• DATA EXCERPTS:
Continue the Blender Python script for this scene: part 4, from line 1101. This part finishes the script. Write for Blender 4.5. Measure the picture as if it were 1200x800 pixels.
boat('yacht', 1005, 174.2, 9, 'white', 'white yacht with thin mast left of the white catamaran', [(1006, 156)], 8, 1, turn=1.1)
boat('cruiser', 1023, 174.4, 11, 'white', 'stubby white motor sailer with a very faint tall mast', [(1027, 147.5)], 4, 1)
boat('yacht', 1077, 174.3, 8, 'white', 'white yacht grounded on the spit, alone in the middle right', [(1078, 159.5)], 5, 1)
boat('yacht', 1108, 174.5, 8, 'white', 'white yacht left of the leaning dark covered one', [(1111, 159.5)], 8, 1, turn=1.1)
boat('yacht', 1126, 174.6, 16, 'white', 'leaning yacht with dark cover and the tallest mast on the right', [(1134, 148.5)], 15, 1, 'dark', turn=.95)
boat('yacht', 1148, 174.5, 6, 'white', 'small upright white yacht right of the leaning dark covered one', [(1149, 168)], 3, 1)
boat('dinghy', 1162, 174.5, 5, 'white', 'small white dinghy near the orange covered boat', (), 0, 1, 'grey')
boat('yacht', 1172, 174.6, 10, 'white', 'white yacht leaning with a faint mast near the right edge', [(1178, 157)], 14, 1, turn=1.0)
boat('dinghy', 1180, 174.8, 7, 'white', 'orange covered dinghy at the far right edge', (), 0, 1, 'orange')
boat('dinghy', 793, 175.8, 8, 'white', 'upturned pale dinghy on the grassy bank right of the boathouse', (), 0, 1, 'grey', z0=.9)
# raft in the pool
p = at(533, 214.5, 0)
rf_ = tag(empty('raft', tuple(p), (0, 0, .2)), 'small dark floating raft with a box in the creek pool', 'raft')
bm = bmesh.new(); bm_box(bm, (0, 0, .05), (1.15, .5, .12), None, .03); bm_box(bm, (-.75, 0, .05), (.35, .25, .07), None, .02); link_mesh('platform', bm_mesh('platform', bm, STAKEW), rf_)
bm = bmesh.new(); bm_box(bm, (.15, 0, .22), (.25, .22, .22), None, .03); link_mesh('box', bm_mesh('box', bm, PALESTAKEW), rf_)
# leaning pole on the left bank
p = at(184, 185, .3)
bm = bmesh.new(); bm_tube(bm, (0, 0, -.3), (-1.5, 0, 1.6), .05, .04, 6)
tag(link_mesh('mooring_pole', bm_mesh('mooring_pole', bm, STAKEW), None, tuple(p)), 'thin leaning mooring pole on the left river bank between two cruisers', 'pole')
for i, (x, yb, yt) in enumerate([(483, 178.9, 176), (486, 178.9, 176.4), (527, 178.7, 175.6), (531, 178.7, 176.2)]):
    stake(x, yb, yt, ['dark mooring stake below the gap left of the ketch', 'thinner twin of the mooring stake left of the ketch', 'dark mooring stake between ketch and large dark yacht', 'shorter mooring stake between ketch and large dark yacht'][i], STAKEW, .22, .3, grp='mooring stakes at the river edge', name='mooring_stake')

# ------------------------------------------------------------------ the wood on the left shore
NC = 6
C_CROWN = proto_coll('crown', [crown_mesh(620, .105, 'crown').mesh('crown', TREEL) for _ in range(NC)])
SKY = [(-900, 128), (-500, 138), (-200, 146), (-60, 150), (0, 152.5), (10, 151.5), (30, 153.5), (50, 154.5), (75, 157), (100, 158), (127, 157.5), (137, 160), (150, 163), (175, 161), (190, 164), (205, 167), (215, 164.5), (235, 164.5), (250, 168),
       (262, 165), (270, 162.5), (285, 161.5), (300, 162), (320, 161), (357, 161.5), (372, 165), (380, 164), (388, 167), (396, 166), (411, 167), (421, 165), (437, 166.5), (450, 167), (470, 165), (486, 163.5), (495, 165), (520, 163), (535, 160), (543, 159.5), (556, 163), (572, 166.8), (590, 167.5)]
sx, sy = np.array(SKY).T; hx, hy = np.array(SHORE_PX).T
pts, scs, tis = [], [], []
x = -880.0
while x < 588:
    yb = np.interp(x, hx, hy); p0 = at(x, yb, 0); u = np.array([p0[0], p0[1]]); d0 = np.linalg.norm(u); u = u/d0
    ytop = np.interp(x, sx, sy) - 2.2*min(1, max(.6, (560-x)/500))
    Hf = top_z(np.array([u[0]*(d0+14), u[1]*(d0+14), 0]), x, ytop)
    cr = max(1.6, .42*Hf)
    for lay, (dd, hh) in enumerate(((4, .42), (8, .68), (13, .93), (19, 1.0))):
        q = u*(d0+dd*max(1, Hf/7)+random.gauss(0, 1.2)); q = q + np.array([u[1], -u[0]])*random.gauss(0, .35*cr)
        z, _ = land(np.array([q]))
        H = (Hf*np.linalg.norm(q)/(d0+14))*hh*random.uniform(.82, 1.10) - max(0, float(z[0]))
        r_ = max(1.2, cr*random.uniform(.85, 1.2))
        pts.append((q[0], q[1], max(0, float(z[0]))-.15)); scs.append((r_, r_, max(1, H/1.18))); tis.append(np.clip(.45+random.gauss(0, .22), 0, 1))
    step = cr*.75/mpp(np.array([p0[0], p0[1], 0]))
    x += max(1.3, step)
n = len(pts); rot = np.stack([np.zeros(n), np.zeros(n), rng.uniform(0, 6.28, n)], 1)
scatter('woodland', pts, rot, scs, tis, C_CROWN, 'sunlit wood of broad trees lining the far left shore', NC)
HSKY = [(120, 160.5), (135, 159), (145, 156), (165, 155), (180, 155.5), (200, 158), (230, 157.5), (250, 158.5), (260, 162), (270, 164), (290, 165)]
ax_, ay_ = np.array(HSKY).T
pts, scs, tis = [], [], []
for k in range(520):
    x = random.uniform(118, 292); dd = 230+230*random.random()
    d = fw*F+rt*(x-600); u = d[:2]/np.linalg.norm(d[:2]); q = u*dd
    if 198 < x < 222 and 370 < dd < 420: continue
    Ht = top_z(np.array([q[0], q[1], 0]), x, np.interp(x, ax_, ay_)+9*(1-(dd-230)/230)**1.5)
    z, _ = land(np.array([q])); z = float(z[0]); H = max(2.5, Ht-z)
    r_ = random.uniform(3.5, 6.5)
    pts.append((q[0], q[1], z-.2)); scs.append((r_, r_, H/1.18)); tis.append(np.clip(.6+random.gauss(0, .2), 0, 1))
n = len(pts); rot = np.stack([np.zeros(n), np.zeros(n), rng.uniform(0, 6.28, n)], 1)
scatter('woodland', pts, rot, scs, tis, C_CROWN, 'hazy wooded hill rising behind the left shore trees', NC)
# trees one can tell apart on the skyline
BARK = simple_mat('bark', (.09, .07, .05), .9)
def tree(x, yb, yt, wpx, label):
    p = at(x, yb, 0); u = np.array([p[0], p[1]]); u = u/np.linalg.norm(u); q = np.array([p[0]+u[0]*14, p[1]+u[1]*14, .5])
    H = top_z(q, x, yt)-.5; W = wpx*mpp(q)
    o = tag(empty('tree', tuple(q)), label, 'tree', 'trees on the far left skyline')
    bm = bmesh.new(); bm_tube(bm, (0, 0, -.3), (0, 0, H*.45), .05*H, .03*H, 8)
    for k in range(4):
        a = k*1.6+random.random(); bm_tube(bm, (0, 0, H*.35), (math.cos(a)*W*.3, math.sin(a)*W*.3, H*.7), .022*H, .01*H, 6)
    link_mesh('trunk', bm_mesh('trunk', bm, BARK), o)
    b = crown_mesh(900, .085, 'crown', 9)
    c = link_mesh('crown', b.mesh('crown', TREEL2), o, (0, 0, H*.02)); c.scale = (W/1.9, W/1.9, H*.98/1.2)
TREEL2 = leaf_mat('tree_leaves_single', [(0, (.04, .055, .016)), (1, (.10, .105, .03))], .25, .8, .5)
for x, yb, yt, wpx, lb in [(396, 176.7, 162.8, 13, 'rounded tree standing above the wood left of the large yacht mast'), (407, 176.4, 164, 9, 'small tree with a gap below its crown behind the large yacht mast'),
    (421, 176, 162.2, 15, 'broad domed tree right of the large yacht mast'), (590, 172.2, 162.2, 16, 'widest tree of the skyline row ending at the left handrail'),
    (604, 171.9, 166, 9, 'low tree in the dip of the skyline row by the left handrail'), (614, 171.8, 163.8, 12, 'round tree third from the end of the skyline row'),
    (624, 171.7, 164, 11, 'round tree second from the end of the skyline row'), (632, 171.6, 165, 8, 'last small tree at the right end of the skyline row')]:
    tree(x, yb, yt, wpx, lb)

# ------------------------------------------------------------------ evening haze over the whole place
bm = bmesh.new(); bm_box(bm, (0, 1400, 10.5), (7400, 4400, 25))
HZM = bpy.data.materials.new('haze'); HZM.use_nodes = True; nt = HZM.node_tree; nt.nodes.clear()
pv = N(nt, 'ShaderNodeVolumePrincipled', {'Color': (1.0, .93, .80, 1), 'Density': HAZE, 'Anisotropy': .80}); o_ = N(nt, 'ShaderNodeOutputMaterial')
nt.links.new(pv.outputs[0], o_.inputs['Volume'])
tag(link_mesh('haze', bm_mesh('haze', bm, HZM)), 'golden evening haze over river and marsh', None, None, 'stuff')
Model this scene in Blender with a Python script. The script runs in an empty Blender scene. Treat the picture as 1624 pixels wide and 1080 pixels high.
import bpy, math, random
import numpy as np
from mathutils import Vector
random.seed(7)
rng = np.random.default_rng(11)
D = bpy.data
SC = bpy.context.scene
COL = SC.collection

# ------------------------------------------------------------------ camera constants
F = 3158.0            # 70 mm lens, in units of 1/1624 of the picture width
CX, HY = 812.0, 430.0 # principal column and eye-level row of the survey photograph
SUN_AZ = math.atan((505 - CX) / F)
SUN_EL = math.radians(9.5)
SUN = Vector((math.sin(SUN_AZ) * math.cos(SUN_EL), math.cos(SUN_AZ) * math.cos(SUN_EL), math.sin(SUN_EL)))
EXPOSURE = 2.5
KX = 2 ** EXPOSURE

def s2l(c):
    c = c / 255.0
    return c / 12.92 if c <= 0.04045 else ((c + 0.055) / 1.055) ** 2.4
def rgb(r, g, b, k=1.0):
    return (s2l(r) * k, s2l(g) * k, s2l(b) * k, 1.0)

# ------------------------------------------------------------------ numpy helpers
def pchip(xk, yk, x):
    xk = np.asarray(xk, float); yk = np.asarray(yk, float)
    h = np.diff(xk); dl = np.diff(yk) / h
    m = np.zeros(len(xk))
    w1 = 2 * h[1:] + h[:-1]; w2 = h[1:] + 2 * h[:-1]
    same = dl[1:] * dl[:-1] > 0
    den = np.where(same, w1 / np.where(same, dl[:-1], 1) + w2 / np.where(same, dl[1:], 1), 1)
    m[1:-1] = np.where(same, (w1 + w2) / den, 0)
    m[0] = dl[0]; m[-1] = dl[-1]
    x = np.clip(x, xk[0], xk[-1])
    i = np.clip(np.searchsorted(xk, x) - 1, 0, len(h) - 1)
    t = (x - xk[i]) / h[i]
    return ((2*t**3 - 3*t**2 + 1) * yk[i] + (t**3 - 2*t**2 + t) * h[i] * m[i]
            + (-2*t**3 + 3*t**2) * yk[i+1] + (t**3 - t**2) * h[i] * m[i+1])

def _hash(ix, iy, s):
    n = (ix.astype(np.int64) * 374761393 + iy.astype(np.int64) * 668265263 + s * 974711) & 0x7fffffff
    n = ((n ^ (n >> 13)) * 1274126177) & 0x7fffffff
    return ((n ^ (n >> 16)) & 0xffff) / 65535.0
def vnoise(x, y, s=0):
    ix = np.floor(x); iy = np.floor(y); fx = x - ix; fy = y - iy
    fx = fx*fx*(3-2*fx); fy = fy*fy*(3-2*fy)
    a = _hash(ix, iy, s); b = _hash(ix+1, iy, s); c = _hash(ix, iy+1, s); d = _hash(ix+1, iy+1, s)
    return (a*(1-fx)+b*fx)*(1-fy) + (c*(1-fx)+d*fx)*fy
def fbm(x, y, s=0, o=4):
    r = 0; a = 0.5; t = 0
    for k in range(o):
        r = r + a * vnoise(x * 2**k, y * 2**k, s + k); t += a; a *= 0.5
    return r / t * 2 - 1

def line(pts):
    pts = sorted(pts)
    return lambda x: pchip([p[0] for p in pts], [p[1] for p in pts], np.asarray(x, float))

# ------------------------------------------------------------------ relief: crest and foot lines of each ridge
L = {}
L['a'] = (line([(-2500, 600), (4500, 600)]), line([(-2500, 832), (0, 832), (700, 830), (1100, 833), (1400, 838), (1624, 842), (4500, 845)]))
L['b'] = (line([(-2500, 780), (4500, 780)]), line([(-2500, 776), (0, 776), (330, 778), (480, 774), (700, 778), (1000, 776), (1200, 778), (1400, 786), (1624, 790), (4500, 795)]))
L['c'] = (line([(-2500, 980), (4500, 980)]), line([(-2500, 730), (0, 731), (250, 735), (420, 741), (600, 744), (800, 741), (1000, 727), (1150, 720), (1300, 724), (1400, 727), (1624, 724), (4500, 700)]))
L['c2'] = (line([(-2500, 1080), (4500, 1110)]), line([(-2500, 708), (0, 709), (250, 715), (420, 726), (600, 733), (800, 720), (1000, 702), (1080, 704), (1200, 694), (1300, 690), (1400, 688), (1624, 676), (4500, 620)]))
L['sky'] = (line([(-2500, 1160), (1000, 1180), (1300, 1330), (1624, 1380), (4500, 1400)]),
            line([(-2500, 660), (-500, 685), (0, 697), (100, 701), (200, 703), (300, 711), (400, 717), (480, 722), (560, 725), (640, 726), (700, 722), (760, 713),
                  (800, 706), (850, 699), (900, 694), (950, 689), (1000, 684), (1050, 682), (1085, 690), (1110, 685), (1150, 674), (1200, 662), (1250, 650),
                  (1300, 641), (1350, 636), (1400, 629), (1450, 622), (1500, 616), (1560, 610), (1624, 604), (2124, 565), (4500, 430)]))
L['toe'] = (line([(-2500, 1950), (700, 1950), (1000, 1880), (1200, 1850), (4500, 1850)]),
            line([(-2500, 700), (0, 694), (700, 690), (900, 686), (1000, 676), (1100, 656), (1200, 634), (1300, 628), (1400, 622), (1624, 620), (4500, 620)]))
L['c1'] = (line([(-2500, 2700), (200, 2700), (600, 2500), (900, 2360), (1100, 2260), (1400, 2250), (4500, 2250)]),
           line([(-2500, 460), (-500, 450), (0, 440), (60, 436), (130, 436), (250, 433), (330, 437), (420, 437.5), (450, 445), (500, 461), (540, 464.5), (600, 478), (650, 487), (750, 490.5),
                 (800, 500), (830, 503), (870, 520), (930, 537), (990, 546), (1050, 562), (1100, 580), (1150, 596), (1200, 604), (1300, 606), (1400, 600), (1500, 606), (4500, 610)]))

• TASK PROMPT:
Beginning with the line containing "Model this scene" and ending with the line containing "COL = SC.collection", extract those lines exactly from the listing above, and only those.

• EXERCISE OUTPUT:
Model this scene in Blender with a Python script. The script runs in an empty Blender scene. Treat the picture as 1624 pixels wide and 1080 pixels high.
import bpy, math, random
import numpy as np
from mathutils import Vector
random.seed(7)
rng = np.random.default_rng(11)
D = bpy.data
SC = bpy.context.scene
COL = SC.collection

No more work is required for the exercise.